The implication is that the normal state of the relay is energized, and it is only de-energized when you send a +5V signal to the shield.
This is backwards from what I want; I want the relay to energize ONLY when I send a signal voltage.
here is a schematic of the relay shield:
If I wire the shield as follows:
-remove the jumper between Vcc and JD-Vcc and send +5V power supply to JD-Vcc
-ground IN0, (and, of course, GND on shield)
-send signal (+5v HIGH, 0v LOW) from Arduino Uno to Vcc
then it works as I would like it to.
My question is, can anyone see a problem with this?
It is not "sending a signal" that bothers me, it is powering the relay coil when you are not doing anything that bothers me. The way you describe is the standard method which then requires backwards logic in the sketch.
In other words:
digitalWrite(pin#, HIGH) powers the relay OFF
digitalWrite(pin#, LOW) powers the relay ON.
If you have a relay load wired as C-N/O then you must send a HIGH signal constantly to the relay coil to maintain the load as disabled, until the moment you want to enable the load and then you must send a LOW signal. This just seems wrong to me and I don't understand why the shield was designed this way.
In my method the relay coil is de-energized until you send a HIGH signal to it at Vcc.

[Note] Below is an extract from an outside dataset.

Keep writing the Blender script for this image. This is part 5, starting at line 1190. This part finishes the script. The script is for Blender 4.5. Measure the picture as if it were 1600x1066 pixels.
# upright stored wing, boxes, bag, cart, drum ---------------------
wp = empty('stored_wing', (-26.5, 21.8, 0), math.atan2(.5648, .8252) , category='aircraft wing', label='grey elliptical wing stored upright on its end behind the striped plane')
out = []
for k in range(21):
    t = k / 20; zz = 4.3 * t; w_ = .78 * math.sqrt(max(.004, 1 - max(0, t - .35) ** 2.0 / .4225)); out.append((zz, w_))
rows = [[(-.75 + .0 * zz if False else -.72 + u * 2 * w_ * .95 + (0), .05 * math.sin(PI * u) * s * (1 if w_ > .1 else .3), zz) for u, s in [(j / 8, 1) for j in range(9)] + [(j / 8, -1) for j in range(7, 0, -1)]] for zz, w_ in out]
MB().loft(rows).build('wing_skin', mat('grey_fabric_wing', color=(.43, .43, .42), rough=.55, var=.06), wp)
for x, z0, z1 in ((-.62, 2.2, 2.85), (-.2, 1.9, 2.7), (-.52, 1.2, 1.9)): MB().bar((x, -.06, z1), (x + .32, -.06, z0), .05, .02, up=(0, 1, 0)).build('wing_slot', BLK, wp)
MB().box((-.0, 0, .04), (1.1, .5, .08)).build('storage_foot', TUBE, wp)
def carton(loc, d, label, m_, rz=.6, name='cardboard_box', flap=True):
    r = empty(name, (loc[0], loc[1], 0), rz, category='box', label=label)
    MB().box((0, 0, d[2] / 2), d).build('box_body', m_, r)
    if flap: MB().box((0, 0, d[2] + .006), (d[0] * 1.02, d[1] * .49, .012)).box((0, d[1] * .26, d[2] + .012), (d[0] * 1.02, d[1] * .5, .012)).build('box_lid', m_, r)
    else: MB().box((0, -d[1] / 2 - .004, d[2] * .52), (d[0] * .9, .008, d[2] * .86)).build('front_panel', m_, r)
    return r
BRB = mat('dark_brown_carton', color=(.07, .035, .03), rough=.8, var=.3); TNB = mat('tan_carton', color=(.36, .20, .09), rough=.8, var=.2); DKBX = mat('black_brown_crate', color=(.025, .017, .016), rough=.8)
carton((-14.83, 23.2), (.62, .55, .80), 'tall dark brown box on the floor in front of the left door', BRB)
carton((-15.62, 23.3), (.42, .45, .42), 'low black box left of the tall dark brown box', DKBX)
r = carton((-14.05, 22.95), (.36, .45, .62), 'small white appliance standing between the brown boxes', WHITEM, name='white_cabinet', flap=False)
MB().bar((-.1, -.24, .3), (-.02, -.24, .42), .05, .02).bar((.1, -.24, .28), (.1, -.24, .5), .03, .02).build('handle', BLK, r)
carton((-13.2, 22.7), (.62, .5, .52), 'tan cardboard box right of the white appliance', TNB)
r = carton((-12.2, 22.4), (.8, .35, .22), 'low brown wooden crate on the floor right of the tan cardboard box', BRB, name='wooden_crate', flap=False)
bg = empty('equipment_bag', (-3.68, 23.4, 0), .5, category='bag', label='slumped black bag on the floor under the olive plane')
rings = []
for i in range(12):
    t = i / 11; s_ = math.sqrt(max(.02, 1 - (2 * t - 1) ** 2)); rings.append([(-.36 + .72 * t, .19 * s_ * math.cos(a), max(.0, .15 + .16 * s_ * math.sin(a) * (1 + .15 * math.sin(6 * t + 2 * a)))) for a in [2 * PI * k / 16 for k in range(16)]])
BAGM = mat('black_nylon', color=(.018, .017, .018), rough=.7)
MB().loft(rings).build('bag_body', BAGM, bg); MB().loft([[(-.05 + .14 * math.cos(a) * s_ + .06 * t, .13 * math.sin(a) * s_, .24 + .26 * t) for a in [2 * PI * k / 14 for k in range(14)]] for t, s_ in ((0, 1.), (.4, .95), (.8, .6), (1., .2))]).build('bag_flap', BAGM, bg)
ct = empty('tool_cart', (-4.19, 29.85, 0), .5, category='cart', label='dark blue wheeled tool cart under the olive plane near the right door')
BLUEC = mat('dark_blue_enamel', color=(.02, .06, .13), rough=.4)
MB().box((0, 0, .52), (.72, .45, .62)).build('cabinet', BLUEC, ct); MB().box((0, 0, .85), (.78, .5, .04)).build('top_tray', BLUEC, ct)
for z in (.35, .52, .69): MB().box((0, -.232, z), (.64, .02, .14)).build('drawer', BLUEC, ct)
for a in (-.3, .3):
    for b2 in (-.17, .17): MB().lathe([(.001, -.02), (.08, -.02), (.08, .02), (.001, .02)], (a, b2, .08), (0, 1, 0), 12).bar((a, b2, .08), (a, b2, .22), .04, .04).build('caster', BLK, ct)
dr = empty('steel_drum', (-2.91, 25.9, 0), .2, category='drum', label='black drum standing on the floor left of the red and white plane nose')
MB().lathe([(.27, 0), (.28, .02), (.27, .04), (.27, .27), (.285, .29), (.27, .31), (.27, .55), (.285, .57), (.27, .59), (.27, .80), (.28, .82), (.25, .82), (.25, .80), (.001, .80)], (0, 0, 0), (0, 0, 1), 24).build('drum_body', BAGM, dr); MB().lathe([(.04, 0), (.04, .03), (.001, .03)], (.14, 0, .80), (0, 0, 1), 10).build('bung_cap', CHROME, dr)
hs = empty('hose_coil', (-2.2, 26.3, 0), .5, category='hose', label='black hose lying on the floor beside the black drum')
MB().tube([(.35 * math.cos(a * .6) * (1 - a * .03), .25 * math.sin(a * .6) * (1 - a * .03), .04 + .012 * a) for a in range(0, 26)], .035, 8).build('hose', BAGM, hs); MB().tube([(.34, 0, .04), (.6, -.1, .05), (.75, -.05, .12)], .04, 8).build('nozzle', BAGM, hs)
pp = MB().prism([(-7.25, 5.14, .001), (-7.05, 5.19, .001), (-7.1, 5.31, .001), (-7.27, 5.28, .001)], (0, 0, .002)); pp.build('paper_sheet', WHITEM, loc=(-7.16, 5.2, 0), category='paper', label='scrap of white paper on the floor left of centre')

If there is no connection to the input of the relay board, the relay is not operated. Taking the input low will turn on the relay. Having the output pin at 5v is the same as no connection and the relay will be off.
If you leave IN0 open circuit, in other words not connected to anything, the relay will stay deactivated, because there is not current flow through the input of the opto coupler.
I agree with the logic of 0 activates and 1 deactivates being weird, but you can program the controller to cater for this.
So, if want to upload a new sketch that doesn't use the relay, yet I don't want to remove the wiring of the relay, then in the new sketch, I must not initialize the pin that the relay is wired to, b/c as soon as that pin is initialized to OUTPUT, the relay will be ON.